RF Filters, Antennas, and Linear Components

Design RF filters using Butterworth, Chebyshev, and inverse Chebyshev methods, evaluate the lumped circuit topology, and perform circuit envelope simulation.

Model junctions such as circulators, couplers, power dividers, and combiners with different characteristics from data sheet specifications. Use phase shifters for the RF design of beamforming architectures.

With Antenna Toolbox, use the method of moments to model antenna impedance and the frequency-dependent far-field radiation pattern for circuit envelope RF simulation.

RF Blockset model of a multi-antenna RF receiver.

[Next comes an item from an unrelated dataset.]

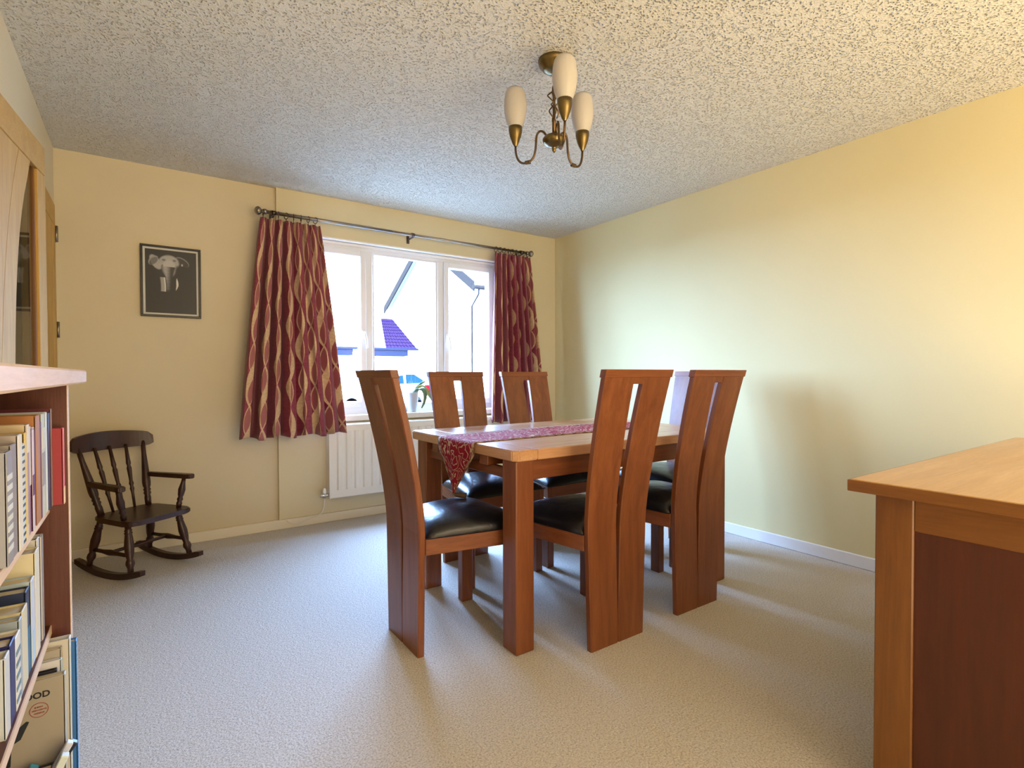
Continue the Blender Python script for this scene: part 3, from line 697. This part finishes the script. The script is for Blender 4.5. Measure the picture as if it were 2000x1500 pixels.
for k in range(3):
    x0 = ox+pwx+k*dw+.003; x1 = x0+dw-.006
    d = obj('door', B(x0, x1, .034, .054, .06, SZ-.075, .003), side_oak['z'], sb); bm = bmesh.new(); bm_lathe(bm, 0, 0, [(.006, 0), (.006, .012), (.014, .018), (.012, .026), (.004, .028)], 12)
    for v in bm.verts: v.co = Vector((x1-.04+v.co.x, .034-v.co.z, .45+v.co.y))
    obj('knob', bm, side_oak['z'], d)
obj('bottom_shelf', B(ox+.03, L_-ox-.03, .06, D_-oy-.03, .05, .07), side_oak['x'], sb)

# ------------------------------------------------------------------ bookcase (left foreground)
BX0, BXF, BY0, BY1 = XL+.003, -.122, .56, 1.42
bc = thing('bookcase', 'low oak bookcase packed with books at the left edge', 'bookcase', (0, 0, 0))
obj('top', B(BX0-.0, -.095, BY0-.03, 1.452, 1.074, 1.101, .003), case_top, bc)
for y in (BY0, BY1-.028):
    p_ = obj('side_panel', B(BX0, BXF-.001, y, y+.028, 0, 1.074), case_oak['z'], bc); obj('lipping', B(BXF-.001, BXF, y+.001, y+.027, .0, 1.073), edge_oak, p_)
obj('back_panel', B(BX0, BX0+.008, BY0+.028, BY1-.028, .04, 1.074), case_oak['z'], bc)
S1, S2, S3 = .836, .592, .275
for z in (S1, S2, S3):
    s_ = obj('shelf', B(BX0+.008, -.154, BY0+.028, BY1-.028, z-.018, z), case_oak['y'], bc); obj('lipping', B(-.154, -.152, BY0+.028, BY1-.028, z-.018, z-.0005), edge_oak, s_)
obj('plinth', B(BX0+.01, -.16, BY0+.028, BY1-.028, 0, .06), case_oak['y'], bc)

page_m = plain('book_pages', (.70, .60, .42), .8)
_cm = {}
def cmat(c, rough=.45):
    k = (round(c[0], 3), round(c[1], 3), round(c[2], 3), rough)
    if k not in _cm: _cm[k] = plain('book_cover_%d' % len(_cm), c, rough)
    return _cm[k]
def book(y0, y1, z, h, xf, depth, col, label, group, spine=None, bands=(), name='book', pages=True, cat='book'):
    """upright book; spine faces +X at xf, thickness along Y"""
    o = thing(name, label, cat, (xf, y0, z), 0, group); t = y1-y0; c = min(.0022, t*.2)
    bm = bmesh.new(); bm_box(bm, -depth, 0, 0, c, 0, h); bm_box(bm, -depth, 0, t-c, t, 0, h); obj('cover', bm, cmat(col), o)
    obj('spine', B(-.003, .0006, 0, t, 0, h, min(.0012, t*.2)), cmat(spine or col), o)
    if pages: obj('pages', B(-depth+.003, -.003, c, t-c, .003, h-.003), page_m, o)
    for z0_, z1_, cc in bands: obj('spine_band', B(.0004, .0012, t*.06, t*.94, h*z0_, h*z1_), cmat(cc), o)
    return o
G1, G2, G3 = 'books on the top shelf', 'books on the middle shelf', 'books on the bottom shelf'
W3, CR = (.75, .74, .70), (.66, .56, .38)
top_books = [
  (1.366, 1.389, .150, -.128, .19, (.30, .02, .03), 'slim red book with a pink spine against the end panel', (.72, .16, .18), [(0, .22, (.72, .60, .38))]),
  (1.349, 1.365, .190, -.144, .23, (.13, .02, .03), 'tall maroon folder with a grey spine, second from the end panel', (.25, .22, .22), []),
  (1.318, 1.348, .183, -.146, .22, (.010, .012, .045), 'navy book with a pale blue stripe down its spine', (.012, .014, .05), [(0, 1, (.012, .014, .05))]),
  (1.300, 1.317, .186, -.146, .21, (.55, .60, .62), 'thin pale blue book right beside the navy one', (.62, .70, .74), []),
  (1.258, 1.297, .185, -.147, .20, (.50, .53, .42), 'pale green book with grey lettering marks on the top shelf', (.53, .56, .48), [(.30, .62, (.32, .30, .28)), (.66, .86, (.62, .62, .50))]),
  (1.240, 1.257, .172, -.147, .17, (.14, .02, .06), 'thin plum book on the top shelf', (.12, .02, .06), []),
  (1.196, 1.239, .186, -.147, .24, (.40, .17, .05), 'thick tan brown book with a plain spine on the top shelf', (.42, .18, .05), []),
  (1.176, 1.195, .168, -.149, .17, (.62, .58, .66), 'white book with a purple stripe, left of the tan brown book', (.64, .56, .64), [(.02, .98, (.10, .02, .13))]),
  (1.156, 1.175, .166, -.147, .17, (.10, .02, .11), 'white and purple striped book, third left of the plum one', (.64, .56, .62), [(.35, .55, (.10, .02, .11))]),
  (1.136, 1.155, .172, -.149, .19, (.33, .12, .17), 'cream topped mauve book with a pink upper spine', (.20, .05, .12), [(.45, 1, (.62, .55, .48))]),
  (1.112, 1.135, .177, -.148, .20, (.58, .47, .30), 'tan paged cream book on the top shelf', (.36, .24, .28), [(.75, 1, (.72, .68, .56))]),
  (1.088, 1.111, .166, -.147, .17, (.52, .34, .06), 'yellow spined book with a paler base on the top shelf', (.72, .54, .16), [(0, .14, (.70, .60, .36))]),
  (1.062, 1.087, .152, -.147, .16, (.01, .03, .10), 'pale spined book with a column of dark dots beside the yellow one', (.58, .68, .74), [(z_/14+.02, z_/14+.045, (.02, .06, .12)) for z_ in range(14)]),
  (1.030, 1.061, .168, -.146, .17, (.40, .35, .33), 'white spined book with grey covers on the top shelf', (.74, .72, .66), []),
  (.992, 1.029, .158, -.148, .16, (.30, .27, .26), 'plain grey book on the top shelf', (.26, .23, .22), []),
  (.955, .991, .152, -.147, .16, (.36, .36, .38), 'grey book with white lettering marks at the left frame edge', (.28, .28, .32), [(.12+.09*k, .17+.09*k, (.66, .70, .70)) for k in range(8)]),
]
for y0, y1, h, xf, dp, c_, lab, sp_, bands in top_books: book(y0, y1, S1, h, xf, dp, c_, lab, G1, sp_, bands)
x_ = .60
for k, (t, h, c_, lab) in enumerate([(.05, .17, (.2, .05, .05), 'thick dark red book out at the near end of the top shelf'), (.04, .19, (.05, .08, .2), 'blue book at the near end of the top shelf'), (.05, .16, (.5, .45, .35), 'beige book at the near end of the top shelf'), (.045, .18, (.08, .15, .1), 'green book at the near end of the top shelf'), (.05, .17, (.4, .3, .1), 'ochre book at the near end of the top shelf'), (.055, .165, (.55, .55, .55), 'silver book at the near end of the top shelf')]):
    book(x_, x_+t-.002, S1, h, -.150, .17, c_, lab, G1); x_ += t+.005
mid_books = [
  (1.318, 1.345, .196, -.158, .20, (.55, .52, .50), 'white spined book farthest along the middle shelf', (.60, .58, .55), [(0, 1, (.30, .28, .26))]),
  (1.290, 1.317, .198, -.160, .21, (.60, .58, .55), 'tall pale grey book near the far end of the middle shelf', (.62, .60, .58), []),
  (1.244, 1.288, .186, -.157, .20, (.66, .60, .42), 'cream spined book with a tan top on the middle shelf', (.70, .66, .52), []),
  (1.206, 1.242, .148, -.158, .16, (.42, .52, .60), 'pale blue and lilac paperback on the middle shelf', (.56, .62, .74), [(.05, .4, (.45, .60, .74))]),
  (1.170, 1.204, .142, -.160, .15, (.01, .02, .07), 'dark navy book with a bright blue base on the middle shelf', (.012, .02, .07), [(.0, .55, (.02, .14, .28))]),
  (1.122, 1.168, .126, -.158, .15, (.60, .54, .34), 'yellowed cream paperback left of the navy book', (.64, .60, .42), []),
  (1.098, 1.120, .122, -.158, .15, (.30, .36, .42), 'slate blue paperback on the middle shelf', (.36, .42, .48), []),
  (1.058, 1.096, .110, -.157, .15, (.70, .70, .66), 'white paperback with dark script marks on the middle shelf', (.72, .72, .68), [(.1+.16*k, .16+.16*k, (.12, .22, .28)) for k in range(5)]),
  (1.018, 1.056, .116, -.157, .15, (.01, .01, .10), 'deep blue book near the left frame edge, middle shelf', (.012, .012, .12), []),
  (.985, 1.016, .112, -.157, .15, (.55, .60, .64), 'pale grey book at the left frame edge, middle shelf', (.58, .62, .66), []),
]
for y0, y1, h, xf, dp, c_, lab, sp_, bands in mid_books: book(y0, y1, S2, h, xf, dp, c_, lab, G2, sp_, bands)
x_ = .60
for t, h, c_, lab in [(.06, .12, (.3, .1, .08), 'rust coloured book at the near end of the middle shelf'), (.05, .14, (.1, .1, .12), 'black book at the near end of the middle shelf'), (.06, .13, (.5, .48, .4), 'stone coloured book at the near end of the middle shelf'), (.055, .12, (.1, .2, .3), 'teal book at the near end of the middle shelf'), (.06, .13, (.4, .35, .3), 'brown grey book at the near end of the middle shelf')]:
    book(x_, x_+t-.002, S2, h, -.158, .17, c_, lab, G2); x_ += t+.012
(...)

Model of a superhet RF receiver with 8 antennas and ADCs.

Noise

Simulate thermal and phase noise effects.

Noise Modeling

Generate thermal noise that is proportional to the attenuation introduced by passive components such as resistors, attenuators, or S-parameter elements.

For active components, specify the noise figure and the spot-noise data, or read frequency-dependent noise data from Touchstone files. Specify arbitrary frequency-dependent noise distributions for local oscillators and model phase noise.

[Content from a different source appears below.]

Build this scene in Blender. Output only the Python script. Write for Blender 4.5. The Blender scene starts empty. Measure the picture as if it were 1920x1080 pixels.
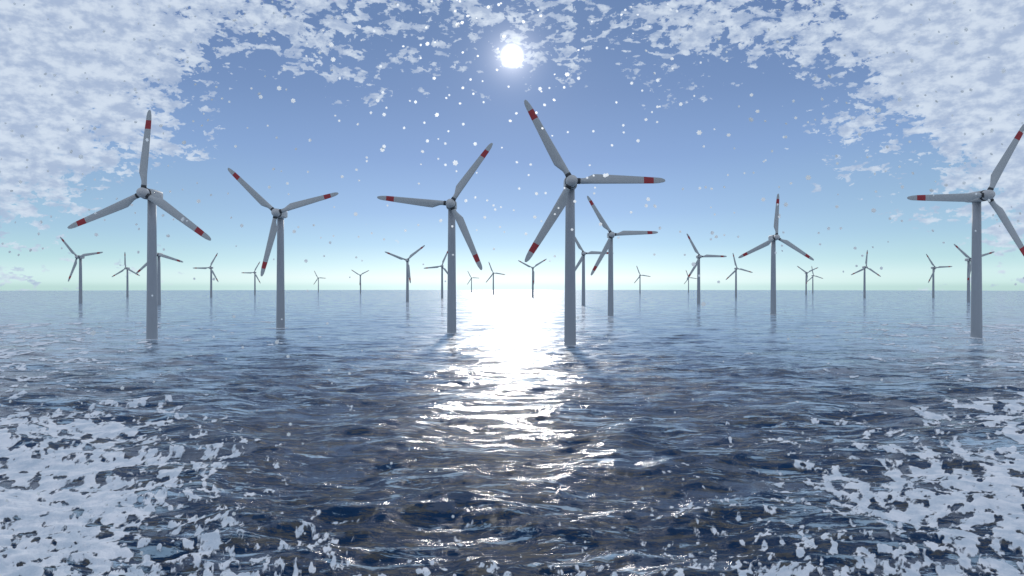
import bpy, math, random
import numpy as np
from mathutils import Vector, Matrix

random.seed(7)
RNG = np.random.RandomState(11)
scene = bpy.context.scene
COL = scene.collection
D2R = math.radians

# ------------------------------------------------------------------ camera
F = 1371.0                    # focal length in px of the 1920 wide photograph
EYE_Y = 537.0                 # eye level row
CAM_H = 29.7
HUB_H = 81.0
RE = 2.6e6                    # curvature of the sea
cam_d = bpy.data.cameras.new('camera')
cam = bpy.data.objects.new('camera', cam_d)
COL.objects.link(cam)
cam.location = (0, 0, CAM_H)
cam.rotation_euler = (math.pi / 2 - (540 - EYE_Y) / F, 0, 0)
cam_d.sensor_width = 36
cam_d.lens = F / 1920 * 36
cam_d.clip_start = 0.1
cam_d.clip_end = 60000
scene.camera = cam

# ------------------------------------------------------------------ helpers
def new_mat(name):
    m = bpy.data.materials.new(name)
    m.use_nodes = True
    nt = m.node_tree
    nt.nodes.clear()
    return m, nt

def N(nt, typ, **kw):
    n = nt.nodes.new(typ)
    for k, v in kw.items():
        setattr(n, k, v)
    return n

def math_n(nt, op, a, b=None, c=None, clamp=False):
    n = nt.nodes.new('ShaderNodeMath')
    n.operation = op
    n.use_clamp = clamp
    for i, v in enumerate((a, b, c)):
        if v is None:
            continue
        if isinstance(v, (int, float)):
            n.inputs[i].default_value = v
        else:
            nt.links.new(v, n.inputs[i])
    return n.outputs[0]

def smooth_n(nt, v, lo, hi, tlo=0.0, thi=1.0):
    n = nt.nodes.new('ShaderNodeMapRange')
    n.interpolation_type = 'SMOOTHSTEP'
    nt.links.new(v, n.inputs['Value'])
    n.inputs['From Min'].default_value = lo
    n.inputs['From Max'].default_value = hi
    n.inputs['To Min'].default_value = tlo
    n.inputs['To Max'].default_value = thi
    return n.outputs['Result']

def mix_rgb(nt, fac, a, b, blend='MIX'):
    n = nt.nodes.new('ShaderNodeMix')
    n.data_type = 'RGBA'
    n.blend_type = blend
    n.clamp_factor = True
    for s, v in ((n.inputs[0], fac), (n.inputs[6], a), (n.inputs[7], b)):
        if isinstance(v, (int, float)):
            s.default_value = v
        elif isinstance(v, tuple):
            s.default_value = (*v, 1) if len(v) == 3 else v
        else:
            nt.links.new(v, s)
    return n.outputs[2]

def noise(nt, vec, scale, detail=2.0, rough=0.5, dist=0.0):
    n = nt.nodes.new('ShaderNodeTexNoise')
    n.inputs['Scale'].default_value = scale
    n.inputs['Detail'].default_value = detail
    n.inputs['Roughness'].default_value = rough
    n.inputs['Distortion'].default_value = dist
    if vec is not None:
        nt.links.new(vec, n.inputs['Vector'])
    return n.outputs['Fac']

def srgb(r, g, b):
    def f(c):
        c /= 255.0
        return c / 12.92 if c <= 0.04045 else ((c + 0.055) / 1.055) ** 2.4
    return (f(r), f(g), f(b))

def tag(o, label=None, cat=None, group=None, kind=None):
    if label: o['label'] = label
    if cat: o['category'] = cat
    if group: o['group'] = group
    if kind: o['kind'] = kind
    return o

def link_mesh(name, me, parent=None):
    o = bpy.data.objects.new(name, me)
    COL.objects.link(o)
    if parent is not None:
        o.parent = parent
    return o

def np_mesh(name, verts, quads=None, tris=None, smooth=True):
    """fast mesh from numpy arrays"""
    me = bpy.data.meshes.new(name)
    nq = 0 if quads is None else len(quads)
    ntr = 0 if tris is None else len(tris)
    me.vertices.add(len(verts))
    me.vertices.foreach_set('co', np.asarray(verts, dtype=np.float32).ravel())
    loops = []
    if nq: loops.append(np.asarray(quads, dtype=np.int32).ravel())
    if ntr: loops.append(np.asarray(tris, dtype=np.int32).ravel())
    loops = np.concatenate(loops)
    me.loops.add(len(loops))
    me.loops.foreach_set('vertex_index', loops)
    me.polygons.add(nq + ntr)
    starts = np.concatenate([np.arange(nq) * 4, nq * 4 + np.arange(ntr) * 3]).astype(np.int32)
    me.polygons.foreach_set('loop_start', starts)
    me.polygons.foreach_set('use_smooth', np.full(nq + ntr, smooth, dtype=bool))
    me.update(calc_edges=True)
    me.validate()
    return me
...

Simulate and optimize low-noise systems with accurate SNR estimations. Account for impedance mismatches that affect the power transfer of the actual signal and of the noise.

Effects of thermal and phase noise on a two-tone signal.

Model thermal and phase noise, including reciprocal mixing.

Measurement Testbenches

Validate the performance of RF transmitters and receivers using measurement testbenches before lab testing.

RF Model Validation

Measure the gain, noise figure, and S-parameters of the system under different operating conditions. Validate nonlinear characteristics such as IP2, IP3, image rejection, and DC offset. Use testbenches to generate the required stimuli and evaluate the system response to compute the desired measurement.

Automatically generated measurement testbenches from the RF Budget Analyzer app support both heterodyne and homodyne architectures.

RF Blockset measurement testbench for OIP3 measurement.

RF Blockset testbench for measuring third-order intercept point.